------ Items ------

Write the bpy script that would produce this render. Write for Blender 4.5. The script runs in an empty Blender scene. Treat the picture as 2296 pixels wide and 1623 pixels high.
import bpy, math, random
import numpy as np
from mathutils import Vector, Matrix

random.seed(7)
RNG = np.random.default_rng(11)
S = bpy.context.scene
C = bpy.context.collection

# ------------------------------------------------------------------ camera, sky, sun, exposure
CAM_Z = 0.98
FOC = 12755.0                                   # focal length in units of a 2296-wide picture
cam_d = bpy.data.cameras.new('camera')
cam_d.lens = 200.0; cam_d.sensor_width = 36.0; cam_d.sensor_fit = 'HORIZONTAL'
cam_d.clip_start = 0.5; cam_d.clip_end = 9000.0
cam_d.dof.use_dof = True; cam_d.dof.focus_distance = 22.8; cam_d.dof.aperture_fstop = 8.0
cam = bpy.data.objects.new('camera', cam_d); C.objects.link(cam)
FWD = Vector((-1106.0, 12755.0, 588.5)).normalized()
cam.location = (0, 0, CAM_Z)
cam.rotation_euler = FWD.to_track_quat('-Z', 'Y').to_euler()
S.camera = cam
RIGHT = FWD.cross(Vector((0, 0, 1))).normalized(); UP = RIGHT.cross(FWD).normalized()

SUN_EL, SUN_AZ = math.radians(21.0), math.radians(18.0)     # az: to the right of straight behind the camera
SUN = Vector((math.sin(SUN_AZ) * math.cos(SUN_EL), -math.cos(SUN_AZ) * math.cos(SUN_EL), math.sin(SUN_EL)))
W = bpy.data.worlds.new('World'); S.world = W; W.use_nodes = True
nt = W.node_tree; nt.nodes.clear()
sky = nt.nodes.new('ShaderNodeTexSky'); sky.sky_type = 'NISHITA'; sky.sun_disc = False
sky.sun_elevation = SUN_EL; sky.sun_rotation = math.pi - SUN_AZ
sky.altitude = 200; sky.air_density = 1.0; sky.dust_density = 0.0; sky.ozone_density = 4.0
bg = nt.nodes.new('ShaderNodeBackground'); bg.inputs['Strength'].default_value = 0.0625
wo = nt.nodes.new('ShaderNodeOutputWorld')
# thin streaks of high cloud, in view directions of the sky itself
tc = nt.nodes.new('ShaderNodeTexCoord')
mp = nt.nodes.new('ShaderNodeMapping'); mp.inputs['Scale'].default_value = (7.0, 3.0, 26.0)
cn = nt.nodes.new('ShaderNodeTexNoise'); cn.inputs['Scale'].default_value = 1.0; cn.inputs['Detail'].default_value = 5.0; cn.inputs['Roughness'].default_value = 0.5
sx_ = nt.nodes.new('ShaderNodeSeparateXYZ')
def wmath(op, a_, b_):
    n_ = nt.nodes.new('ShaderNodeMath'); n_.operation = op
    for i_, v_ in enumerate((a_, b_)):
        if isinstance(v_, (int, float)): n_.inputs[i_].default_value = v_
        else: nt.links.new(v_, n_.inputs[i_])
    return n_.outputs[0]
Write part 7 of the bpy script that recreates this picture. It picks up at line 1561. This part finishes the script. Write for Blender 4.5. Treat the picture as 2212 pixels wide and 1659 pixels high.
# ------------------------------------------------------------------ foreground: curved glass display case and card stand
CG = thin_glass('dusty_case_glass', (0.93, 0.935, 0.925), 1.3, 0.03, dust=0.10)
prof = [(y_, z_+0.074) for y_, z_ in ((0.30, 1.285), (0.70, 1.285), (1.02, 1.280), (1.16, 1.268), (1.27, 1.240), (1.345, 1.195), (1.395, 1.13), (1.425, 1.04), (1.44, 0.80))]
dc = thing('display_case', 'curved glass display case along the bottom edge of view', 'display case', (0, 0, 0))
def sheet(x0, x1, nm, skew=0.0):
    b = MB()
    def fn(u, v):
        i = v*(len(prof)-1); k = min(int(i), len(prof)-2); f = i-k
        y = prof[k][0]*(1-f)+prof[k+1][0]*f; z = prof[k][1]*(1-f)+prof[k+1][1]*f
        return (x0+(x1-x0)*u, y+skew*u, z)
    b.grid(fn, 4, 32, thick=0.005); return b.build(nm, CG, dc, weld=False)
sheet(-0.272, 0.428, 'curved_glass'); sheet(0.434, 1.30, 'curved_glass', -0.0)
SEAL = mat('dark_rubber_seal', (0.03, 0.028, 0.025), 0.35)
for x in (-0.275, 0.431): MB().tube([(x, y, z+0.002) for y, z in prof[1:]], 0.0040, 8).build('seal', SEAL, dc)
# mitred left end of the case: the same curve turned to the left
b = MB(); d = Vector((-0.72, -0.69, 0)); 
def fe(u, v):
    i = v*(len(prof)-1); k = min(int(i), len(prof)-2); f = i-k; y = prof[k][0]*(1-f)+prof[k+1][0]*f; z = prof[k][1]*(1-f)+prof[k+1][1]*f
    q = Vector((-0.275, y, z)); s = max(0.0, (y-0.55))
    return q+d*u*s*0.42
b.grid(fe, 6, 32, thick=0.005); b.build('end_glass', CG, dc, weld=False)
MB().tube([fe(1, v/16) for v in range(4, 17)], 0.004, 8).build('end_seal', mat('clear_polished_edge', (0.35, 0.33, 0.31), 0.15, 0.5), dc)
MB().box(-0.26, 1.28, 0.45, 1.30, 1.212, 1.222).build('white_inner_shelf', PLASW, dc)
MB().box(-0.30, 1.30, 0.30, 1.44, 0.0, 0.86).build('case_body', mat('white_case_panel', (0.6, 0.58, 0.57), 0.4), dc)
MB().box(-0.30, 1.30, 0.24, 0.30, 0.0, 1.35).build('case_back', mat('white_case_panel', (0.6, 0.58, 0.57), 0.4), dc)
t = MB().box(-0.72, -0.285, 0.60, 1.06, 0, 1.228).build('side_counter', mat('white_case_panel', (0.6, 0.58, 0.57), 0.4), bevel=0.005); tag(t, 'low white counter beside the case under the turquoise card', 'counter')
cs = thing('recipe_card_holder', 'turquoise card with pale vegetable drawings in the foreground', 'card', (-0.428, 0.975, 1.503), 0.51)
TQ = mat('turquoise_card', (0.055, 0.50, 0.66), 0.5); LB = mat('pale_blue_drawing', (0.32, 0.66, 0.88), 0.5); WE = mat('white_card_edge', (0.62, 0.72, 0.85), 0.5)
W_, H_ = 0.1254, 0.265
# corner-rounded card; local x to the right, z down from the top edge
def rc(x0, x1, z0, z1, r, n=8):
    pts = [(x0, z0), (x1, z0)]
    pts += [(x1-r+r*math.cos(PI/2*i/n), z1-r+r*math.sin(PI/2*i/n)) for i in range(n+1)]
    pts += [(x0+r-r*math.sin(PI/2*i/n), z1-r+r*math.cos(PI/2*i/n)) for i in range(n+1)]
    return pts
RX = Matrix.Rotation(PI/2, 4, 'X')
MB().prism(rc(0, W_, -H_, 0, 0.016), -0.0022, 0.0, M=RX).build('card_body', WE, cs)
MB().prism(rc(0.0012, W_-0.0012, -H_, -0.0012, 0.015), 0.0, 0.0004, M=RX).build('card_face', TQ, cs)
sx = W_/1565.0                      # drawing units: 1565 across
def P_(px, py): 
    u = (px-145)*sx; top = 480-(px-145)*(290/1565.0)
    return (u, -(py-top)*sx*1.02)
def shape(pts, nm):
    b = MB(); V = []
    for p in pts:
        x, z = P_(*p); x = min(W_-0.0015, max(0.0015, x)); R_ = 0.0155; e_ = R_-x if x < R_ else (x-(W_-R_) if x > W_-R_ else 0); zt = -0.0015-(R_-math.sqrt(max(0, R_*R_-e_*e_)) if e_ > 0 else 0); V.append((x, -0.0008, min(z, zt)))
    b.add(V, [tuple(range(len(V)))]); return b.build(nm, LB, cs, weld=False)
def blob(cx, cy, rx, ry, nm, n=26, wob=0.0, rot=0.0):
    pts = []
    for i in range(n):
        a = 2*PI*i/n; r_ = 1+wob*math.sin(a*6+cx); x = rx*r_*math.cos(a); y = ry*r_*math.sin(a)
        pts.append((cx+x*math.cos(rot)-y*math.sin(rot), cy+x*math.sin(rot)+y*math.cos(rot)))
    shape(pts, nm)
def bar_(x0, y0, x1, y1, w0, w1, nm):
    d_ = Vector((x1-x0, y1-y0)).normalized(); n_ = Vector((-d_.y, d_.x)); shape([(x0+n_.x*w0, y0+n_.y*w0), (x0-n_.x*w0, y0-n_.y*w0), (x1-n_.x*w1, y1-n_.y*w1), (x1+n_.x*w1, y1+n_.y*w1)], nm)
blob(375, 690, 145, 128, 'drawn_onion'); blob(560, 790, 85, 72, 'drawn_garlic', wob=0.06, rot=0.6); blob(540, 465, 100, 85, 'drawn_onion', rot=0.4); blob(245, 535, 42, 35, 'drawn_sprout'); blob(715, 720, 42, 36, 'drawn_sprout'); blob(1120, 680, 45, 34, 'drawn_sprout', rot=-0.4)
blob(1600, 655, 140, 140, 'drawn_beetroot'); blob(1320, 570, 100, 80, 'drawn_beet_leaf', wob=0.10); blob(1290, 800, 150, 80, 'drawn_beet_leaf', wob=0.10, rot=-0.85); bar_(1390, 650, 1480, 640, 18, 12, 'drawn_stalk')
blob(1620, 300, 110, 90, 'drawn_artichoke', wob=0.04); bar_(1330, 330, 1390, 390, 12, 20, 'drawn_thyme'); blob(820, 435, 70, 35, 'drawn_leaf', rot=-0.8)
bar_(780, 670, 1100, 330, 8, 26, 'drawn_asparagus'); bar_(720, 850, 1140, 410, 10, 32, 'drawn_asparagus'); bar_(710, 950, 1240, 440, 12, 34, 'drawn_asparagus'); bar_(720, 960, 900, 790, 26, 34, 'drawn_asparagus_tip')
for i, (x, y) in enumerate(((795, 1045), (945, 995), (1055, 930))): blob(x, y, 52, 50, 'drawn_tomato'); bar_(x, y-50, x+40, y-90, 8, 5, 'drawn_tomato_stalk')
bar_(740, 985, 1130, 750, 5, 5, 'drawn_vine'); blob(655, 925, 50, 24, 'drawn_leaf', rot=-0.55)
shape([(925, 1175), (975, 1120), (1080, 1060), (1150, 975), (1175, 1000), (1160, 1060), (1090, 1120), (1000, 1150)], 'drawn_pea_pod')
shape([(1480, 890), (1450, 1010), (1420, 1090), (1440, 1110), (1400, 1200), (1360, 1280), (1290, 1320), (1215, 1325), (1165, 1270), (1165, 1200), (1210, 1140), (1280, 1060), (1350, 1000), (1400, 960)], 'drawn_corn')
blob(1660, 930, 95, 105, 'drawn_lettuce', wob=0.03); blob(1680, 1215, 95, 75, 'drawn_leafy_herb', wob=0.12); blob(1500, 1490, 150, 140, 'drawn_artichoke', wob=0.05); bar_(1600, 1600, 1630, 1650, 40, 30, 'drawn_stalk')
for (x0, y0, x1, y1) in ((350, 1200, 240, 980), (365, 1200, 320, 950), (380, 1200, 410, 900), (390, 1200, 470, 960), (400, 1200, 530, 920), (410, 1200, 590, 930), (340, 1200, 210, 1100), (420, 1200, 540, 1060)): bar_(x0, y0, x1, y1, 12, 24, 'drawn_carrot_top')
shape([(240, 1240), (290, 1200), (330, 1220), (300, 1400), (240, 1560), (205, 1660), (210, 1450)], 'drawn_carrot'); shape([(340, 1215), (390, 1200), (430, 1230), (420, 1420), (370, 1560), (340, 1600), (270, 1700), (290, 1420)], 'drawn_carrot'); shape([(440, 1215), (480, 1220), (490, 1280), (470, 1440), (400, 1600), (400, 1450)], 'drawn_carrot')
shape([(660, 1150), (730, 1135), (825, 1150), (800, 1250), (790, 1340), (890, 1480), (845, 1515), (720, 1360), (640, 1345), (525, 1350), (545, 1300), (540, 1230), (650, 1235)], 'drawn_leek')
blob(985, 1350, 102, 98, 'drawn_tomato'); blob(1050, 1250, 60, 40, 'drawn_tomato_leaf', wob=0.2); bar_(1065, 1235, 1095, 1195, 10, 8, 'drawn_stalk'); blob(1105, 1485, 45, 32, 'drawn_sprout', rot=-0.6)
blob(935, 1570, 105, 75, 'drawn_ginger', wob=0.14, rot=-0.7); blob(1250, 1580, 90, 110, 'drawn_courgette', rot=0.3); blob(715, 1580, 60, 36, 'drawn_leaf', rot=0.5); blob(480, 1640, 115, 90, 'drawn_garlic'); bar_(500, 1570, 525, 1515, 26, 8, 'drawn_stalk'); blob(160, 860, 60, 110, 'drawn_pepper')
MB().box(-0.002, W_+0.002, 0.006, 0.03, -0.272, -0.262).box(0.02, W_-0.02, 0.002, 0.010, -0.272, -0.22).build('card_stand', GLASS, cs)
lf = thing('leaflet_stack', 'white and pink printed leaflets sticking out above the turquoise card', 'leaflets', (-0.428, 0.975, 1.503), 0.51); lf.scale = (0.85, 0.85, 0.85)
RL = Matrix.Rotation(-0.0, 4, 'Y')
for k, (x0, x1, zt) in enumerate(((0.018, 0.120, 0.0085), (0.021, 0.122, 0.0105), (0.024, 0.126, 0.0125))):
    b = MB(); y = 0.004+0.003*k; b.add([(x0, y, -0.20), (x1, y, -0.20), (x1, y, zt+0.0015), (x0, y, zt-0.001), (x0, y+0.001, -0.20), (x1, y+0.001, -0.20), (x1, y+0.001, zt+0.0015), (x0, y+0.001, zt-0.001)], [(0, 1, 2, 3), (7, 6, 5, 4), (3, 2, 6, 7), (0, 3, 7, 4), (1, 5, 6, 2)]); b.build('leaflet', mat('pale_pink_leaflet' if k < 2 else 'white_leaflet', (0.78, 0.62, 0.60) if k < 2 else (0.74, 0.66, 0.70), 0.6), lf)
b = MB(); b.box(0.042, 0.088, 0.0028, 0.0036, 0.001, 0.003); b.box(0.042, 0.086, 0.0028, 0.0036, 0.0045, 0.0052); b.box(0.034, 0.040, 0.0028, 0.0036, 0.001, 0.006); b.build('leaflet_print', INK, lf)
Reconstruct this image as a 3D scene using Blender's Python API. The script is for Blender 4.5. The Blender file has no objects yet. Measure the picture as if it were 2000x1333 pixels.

------

Short exercise — Quote in full each line from the top of the records above through the line with "RIGHT = FWD.cross(Vector((0, 0, 1))).normalized();"; stop after that line.

Output for this exercise —
Write the bpy script that would produce this render. Write for Blender 4.5. The script runs in an empty Blender scene. Treat the picture as 2296 pixels wide and 1623 pixels high.
import bpy, math, random
import numpy as np
from mathutils import Vector, Matrix

random.seed(7)
RNG = np.random.default_rng(11)
S = bpy.context.scene
C = bpy.context.collection

# ------------------------------------------------------------------ camera, sky, sun, exposure
CAM_Z = 0.98
FOC = 12755.0                                   # focal length in units of a 2296-wide picture
cam_d = bpy.data.cameras.new('camera')
cam_d.lens = 200.0; cam_d.sensor_width = 36.0; cam_d.sensor_fit = 'HORIZONTAL'
cam_d.clip_start = 0.5; cam_d.clip_end = 9000.0
cam_d.dof.use_dof = True; cam_d.dof.focus_distance = 22.8; cam_d.dof.aperture_fstop = 8.0
cam = bpy.data.objects.new('camera', cam_d); C.objects.link(cam)
FWD = Vector((-1106.0, 12755.0, 588.5)).normalized()
cam.location = (0, 0, CAM_Z)
cam.rotation_euler = FWD.to_track_quat('-Z', 'Y').to_euler()
S.camera = cam
RIGHT = FWD.cross(Vector((0, 0, 1))).normalized(); UP = RIGHT.cross(FWD).normalized()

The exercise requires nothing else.